• Task brief: Repeat the lines below exactly as written, please, from the line with "1.2, .45, twigs=14)" to the line with "tree('broad_tree', 'low rounded", both lines included, and no others.

---------------

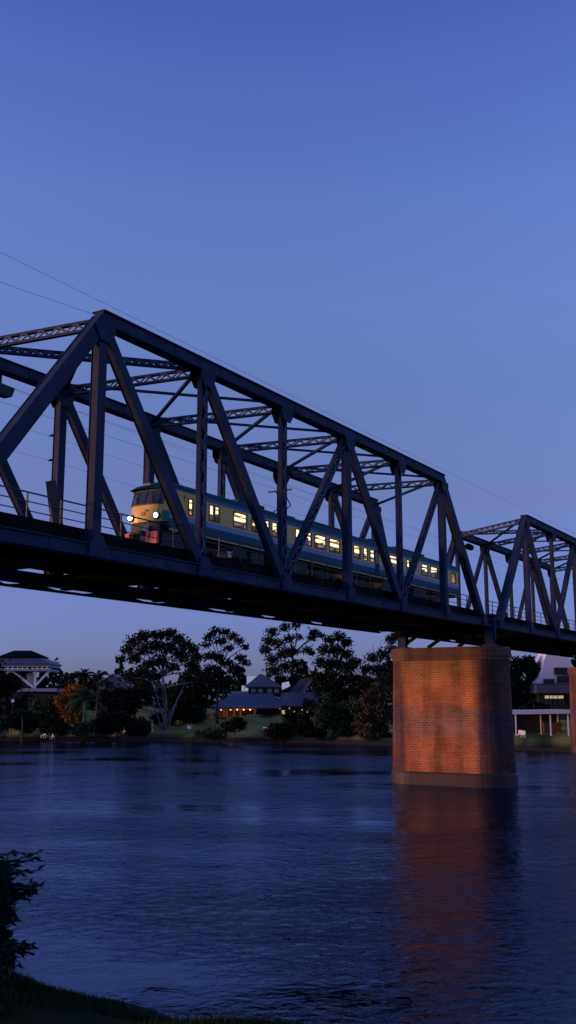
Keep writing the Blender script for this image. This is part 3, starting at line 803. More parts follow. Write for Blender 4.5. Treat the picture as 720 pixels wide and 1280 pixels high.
# ------------------------------------------------------------------ trees
rng = np.random.default_rng(3)
def leaf_cloud(centres, radii, counts, size, flat=.75, droop=.0):
    C = np.repeat(np.asarray(centres, float), counts, axis=0); R = np.repeat(np.asarray(radii, float), counts)
    n = len(C)
    d = rng.normal(size=(n, 3)); d /= np.linalg.norm(d, axis=1)[:, None]
    r = R * (rng.random(n) ** .45) * (1 + .28 * rng.normal(size=n))
    p = C + d * r[:, None] * np.array([1, 1, flat])
    return leaf_quads(p, size)
def leaf_quads(p, size, ratio=.55):
    n = len(p)
    a = rng.normal(size=(n, 3)); a /= np.linalg.norm(a, axis=1)[:, None]
    b = rng.normal(size=(n, 3)); b -= a * (a * b).sum(1)[:, None]; b /= np.linalg.norm(b, axis=1)[:, None]
    s = size * (.6 + .8 * rng.random(n))[:, None]
    v = np.stack([p - a * s, p + b * s * ratio, p + a * s, p - b * s * ratio], 1).reshape(-1, 3)
    f = np.arange(4 * n).reshape(n, 4)
    return v, f
def limb(mb, a, b, r0, r1, bend=.12, n=6):
    a = Vector(a); b = Vector(b); L = (b - a).length
    off = Vector((random.uniform(-1, 1), random.uniform(-1, 1), random.uniform(.2, 1))) * L * bend
    pts, rr = [], []
    for k in range(6):
        t = k / 5; p = a.lerp(b, t) + off * (4 * t * (1 - t)) * .6
        p += Vector((random.uniform(-1, 1), random.uniform(-1, 1), 0)) * L * .012
        pts.append(p); rr.append(r0 + (r1 - r0) * t)
    mb.tube(pts, rr, n)
    return pts
def tree(name, label, px, dist, base_py, blobs, leaf, bark='bark', trunk_r=.35, size=.26, density=1.0, fork=.35, lean=0., cat='tree', group=None, twigs=0, zground=None, stems=0):
    """blobs: foliage clumps as (dx px, py, radius px) around the trunk column; depth spread is random"""
    k = mpp(dist)
    base = spot(px, base_py, dist)
    g = far_ground(px, dist) - .15
    base.z = g if zground is None else zground
    rt = Vector((math.sin(YAW), -math.cos(YAW), 0)); ah = Vector((math.cos(YAW), math.sin(YAW), 0))
    cs, rs, ct = [], [], []
    for dx, py, r in blobs:
        c = spot(px, py, dist); spread = max(4, abs(dx)) * k
        c = Vector((base.x, base.y, c.z)) + rt * (dx * k) + ah * random.uniform(-.7, .7) * spread * .7
        cs.append(c); rs.append(r * k); ct.append(max(12, int(density * 20 * (r * k / size) ** 2 * .5)))
    root = empty(name, base, label, cat, group)
    mb = MB()
    zt = min(c.z for c in cs); topz = max(c.z for c in cs)
    fk = base + V(0, 0, (topz - base.z) * fork) + rt * lean
    limb(mb, base, fk, trunk_r, trunk_r * .75, .03, 8)
    hubs = [fk]
    top = Vector((sum(c.x for c in cs) / len(cs), sum(c.y for c in cs) / len(cs), topz * .75 + fk.z * .25))
    main = limb(mb, fk, top, trunk_r * .7, trunk_r * .25, .06, 7); hubs += main[1:4]
    for c in cs:
        h = min(hubs, key=lambda q: (q - c).length + (3 if q.z > c.z else 0))
        limb(mb, h, c, trunk_r * .36, .05, .12, 5)
    for j in range(stems):
        q = base + rt * random.uniform(-3.2, 3.6) + ah * random.uniform(-2, 2); q.z = zt + random.uniform(1.5, 6)
        limb(mb, base + rt * random.uniform(-.6, .6), q, trunk_r * .42, .06, .07, 6)
    for _ in range(twigs):
        h = random.choice(hubs); limb(mb, h, h + V(random.uniform(-2, 2), random.uniform(-2, 2), random.uniform(2, 5)), .07, .02, .1, 5)
    mb.build('trunk', M[bark], root, smooth=True)
    v, f = leaf_cloud([tuple(c) for c in cs], rs, ct, size)
    link_mesh('crown', v, f, M[leaf], root)
    return root

def fill(n, x0, x1, y0, y1, r0, r1, shape=None):
    out = []
    while len(out) < n:
        x, y = random.uniform(x0, x1), random.uniform(y0, y1)
        cx, cy = (x0 + x1) / 2, (y0 + y1) / 2
        if ((x - cx) / ((x1 - x0) / 2)) ** 2 + ((y - cy) / ((y1 - y0) / 2)) ** 2 > 1: continue
        out.append((x, y, random.uniform(r0, r1)))
    return out

# the big spreading gum with pale limbs
bl = [(-52, 812, 10), (-44, 802, 11), (-30, 796, 10), (-18, 793, 9), (-6, 794, 9), (4, 792, 9), (14, 799, 9), (22, 806, 10), (32, 812, 9), (38, 822, 9), (30, 828, 11), (16, 818, 12), (2, 810, 12), (-14, 808, 12), (-28, 812, 11),
      (-42, 822, 10), (-58, 824, 7), (36, 838, 9), (26, 846, 9), (8, 834, 9), (-8, 826, 11), (-22, 830, 10), (-34, 840, 11), (-46, 846, 9), (-30, 858, 11), (-44, 866, 10), (-38, 880, 10), (-54, 884, 8), (-22, 868, 9), (40, 852, 7), (-14, 846, 8)]
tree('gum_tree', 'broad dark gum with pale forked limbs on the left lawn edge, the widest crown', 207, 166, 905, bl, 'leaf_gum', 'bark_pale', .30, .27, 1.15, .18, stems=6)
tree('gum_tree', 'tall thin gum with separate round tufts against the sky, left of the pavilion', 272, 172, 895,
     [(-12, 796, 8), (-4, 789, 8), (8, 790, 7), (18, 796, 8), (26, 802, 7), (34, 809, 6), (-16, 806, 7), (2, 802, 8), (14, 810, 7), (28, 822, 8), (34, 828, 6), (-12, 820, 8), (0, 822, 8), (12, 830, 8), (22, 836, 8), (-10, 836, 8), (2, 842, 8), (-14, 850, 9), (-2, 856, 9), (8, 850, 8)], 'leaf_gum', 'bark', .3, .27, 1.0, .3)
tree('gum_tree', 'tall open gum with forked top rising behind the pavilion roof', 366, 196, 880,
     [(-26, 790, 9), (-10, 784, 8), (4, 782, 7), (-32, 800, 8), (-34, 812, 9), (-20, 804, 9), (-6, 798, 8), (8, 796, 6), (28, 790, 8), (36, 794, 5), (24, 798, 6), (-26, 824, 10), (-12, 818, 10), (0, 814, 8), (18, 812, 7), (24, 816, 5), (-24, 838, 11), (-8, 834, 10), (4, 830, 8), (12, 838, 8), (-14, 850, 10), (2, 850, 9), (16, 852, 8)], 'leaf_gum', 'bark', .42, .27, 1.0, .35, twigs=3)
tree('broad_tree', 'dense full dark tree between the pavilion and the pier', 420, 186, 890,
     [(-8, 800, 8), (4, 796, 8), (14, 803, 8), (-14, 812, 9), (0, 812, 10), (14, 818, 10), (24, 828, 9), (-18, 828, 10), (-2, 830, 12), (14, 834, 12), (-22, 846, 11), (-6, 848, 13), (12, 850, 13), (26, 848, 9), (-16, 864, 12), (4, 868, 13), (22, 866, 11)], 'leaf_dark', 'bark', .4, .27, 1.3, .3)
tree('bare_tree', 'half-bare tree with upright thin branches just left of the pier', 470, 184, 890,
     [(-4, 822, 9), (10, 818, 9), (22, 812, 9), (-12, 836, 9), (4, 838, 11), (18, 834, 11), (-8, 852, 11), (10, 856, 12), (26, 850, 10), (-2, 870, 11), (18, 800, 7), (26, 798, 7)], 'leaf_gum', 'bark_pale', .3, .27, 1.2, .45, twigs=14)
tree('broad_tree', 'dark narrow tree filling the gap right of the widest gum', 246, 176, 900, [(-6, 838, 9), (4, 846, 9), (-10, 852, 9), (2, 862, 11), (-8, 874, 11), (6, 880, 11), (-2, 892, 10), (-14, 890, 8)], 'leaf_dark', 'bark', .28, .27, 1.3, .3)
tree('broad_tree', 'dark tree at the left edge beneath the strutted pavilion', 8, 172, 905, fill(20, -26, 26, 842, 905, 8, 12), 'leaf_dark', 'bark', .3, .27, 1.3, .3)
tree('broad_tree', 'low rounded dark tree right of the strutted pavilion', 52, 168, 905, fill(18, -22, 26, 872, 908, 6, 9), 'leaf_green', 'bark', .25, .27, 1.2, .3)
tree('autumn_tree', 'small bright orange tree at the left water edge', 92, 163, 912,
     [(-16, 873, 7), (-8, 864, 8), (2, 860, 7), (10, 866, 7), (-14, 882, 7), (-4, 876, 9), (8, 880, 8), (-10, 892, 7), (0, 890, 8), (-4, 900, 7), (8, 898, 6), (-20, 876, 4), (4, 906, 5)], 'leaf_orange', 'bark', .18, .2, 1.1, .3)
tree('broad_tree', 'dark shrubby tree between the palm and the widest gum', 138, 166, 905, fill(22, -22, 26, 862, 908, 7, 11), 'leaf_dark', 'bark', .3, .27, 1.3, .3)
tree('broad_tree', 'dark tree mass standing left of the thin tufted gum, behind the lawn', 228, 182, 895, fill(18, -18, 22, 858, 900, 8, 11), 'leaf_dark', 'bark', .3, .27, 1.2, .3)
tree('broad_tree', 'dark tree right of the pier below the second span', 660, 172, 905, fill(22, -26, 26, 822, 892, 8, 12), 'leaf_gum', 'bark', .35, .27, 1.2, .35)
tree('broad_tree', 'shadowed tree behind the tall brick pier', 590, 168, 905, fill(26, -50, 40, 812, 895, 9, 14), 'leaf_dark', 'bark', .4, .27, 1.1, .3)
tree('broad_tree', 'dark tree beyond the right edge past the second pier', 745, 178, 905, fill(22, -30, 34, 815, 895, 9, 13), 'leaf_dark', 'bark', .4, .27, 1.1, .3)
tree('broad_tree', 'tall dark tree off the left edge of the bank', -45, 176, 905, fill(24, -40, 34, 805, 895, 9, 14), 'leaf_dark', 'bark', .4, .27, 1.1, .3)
def bush(label, px, dist, py0, py1, hw, leaf, n, size=.22, twig=0):
    return tree('bush', label, px, dist, py1, fill(n, -hw, hw, py0 + 6, py1 - 2, 6, 9), leaf, 'bark', .1, size, 1.2, .3, cat='bush', twigs=twig)
bush('small round dark bush alone on the lawn', 294, 152, 895, 914, 12, 'leaf_dark', 8)
bush('dark bush right of the pale boat', 372, 153, 888, 922, 20, 'leaf_dark', 16)
bush('large green bush at the water edge left of the brownish bush', 422, 150, 862, 926, 28, 'leaf_green', 34)
tree('bush', 'large brownish bush with a bare stick, beside the tall pier', 471, 148, 926, fill(34, -24, 26, 858, 922, 7, 10), 'leaf_brown', 'bark_pale', .1, .22, 1.4, .2, cat='bush', twigs=3)
bush('low dark bush at the water edge under the left trees', 26, 160, 886, 916, 30, 'leaf_dark', 18)
bush('low dark bush between the palm foot and the lawn', 152, 160, 888, 914, 24, 'leaf_dark', 16)
bush('small scrubby bush near the foot of the lawn', 262, 151, 908, 922, 14, 'leaf_green', 6)
bush('low scrub at the water edge behind the tall pier', 560, 142, 888, 926, 46, 'leaf_dark', 24)
for px_, dd, t_, b_, hw_, lf_, lb_ in ((70, 158, 896, 918, 16, 'leaf_dark', 'low dark bush at the water edge just left of the orange tree'), (100, 157, 900, 918, 14, 'leaf_green', 'low green bush at the water edge below the orange tree'), (126, 159, 894, 917, 16, 'leaf_dark', 'low dark bush at the water edge right of the palm foot'),
                        (172, 158, 898, 918, 14, 'leaf_dark', 'low dark bush at the left end of the lawn'), (212, 172, 886, 903, 20, 'leaf_dark', 'dark undergrowth at the foot of the widest gum'), (240, 170, 880, 903, 14, 'leaf_dark', 'dark bush at the back of the lawn left of the veranda'),
                        (352, 150, 902, 925, 16, 'leaf_dark', 'low bush between the pale boat and the dark bush'), (396, 151, 878, 925, 18, 'leaf_dark', 'dark bush between the round dark bush and the large green bush'), (446, 150, 880, 927, 18, 'leaf_dark', 'dark bush wedged between the green and the brownish bushes'), (492, 149, 868, 927, 20, 'leaf_green', 'bush half hidden behind the left side of the tall pier'), (404, 172, 868, 892, 22, 'leaf_dark', 'dark shrubs against the right end of the pavilion')):
    bush(lb_, px_, dd, t_, b_, hw_, lf_, 14)
bush('dark shrub behind the white-roofed shelter', 668, 152, 868, 912, 22, 'leaf_dark', 18)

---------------

• Solved problem:
     [(-4, 822, 9), (10, 818, 9), (22, 812, 9), (-12, 836, 9), (4, 838, 11), (18, 834, 11), (-8, 852, 11), (10, 856, 12), (26, 850, 10), (-2, 870, 11), (18, 800, 7), (26, 798, 7)], 'leaf_gum', 'bark_pale', .3, .27, 1.2, .45, twigs=14)
tree('broad_tree', 'dark narrow tree filling the gap right of the widest gum', 246, 176, 900, [(-6, 838, 9), (4, 846, 9), (-10, 852, 9), (2, 862, 11), (-8, 874, 11), (6, 880, 11), (-2, 892, 10), (-14, 890, 8)], 'leaf_dark', 'bark', .28, .27, 1.3, .3)
tree('broad_tree', 'dark tree at the left edge beneath the strutted pavilion', 8, 172, 905, fill(20, -26, 26, 842, 905, 8, 12), 'leaf_dark', 'bark', .3, .27, 1.3, .3)
tree('broad_tree', 'low rounded dark tree right of the strutted pavilion', 52, 168, 905, fill(18, -22, 26, 872, 908, 6, 9), 'leaf_green', 'bark', .25, .27, 1.2, .3)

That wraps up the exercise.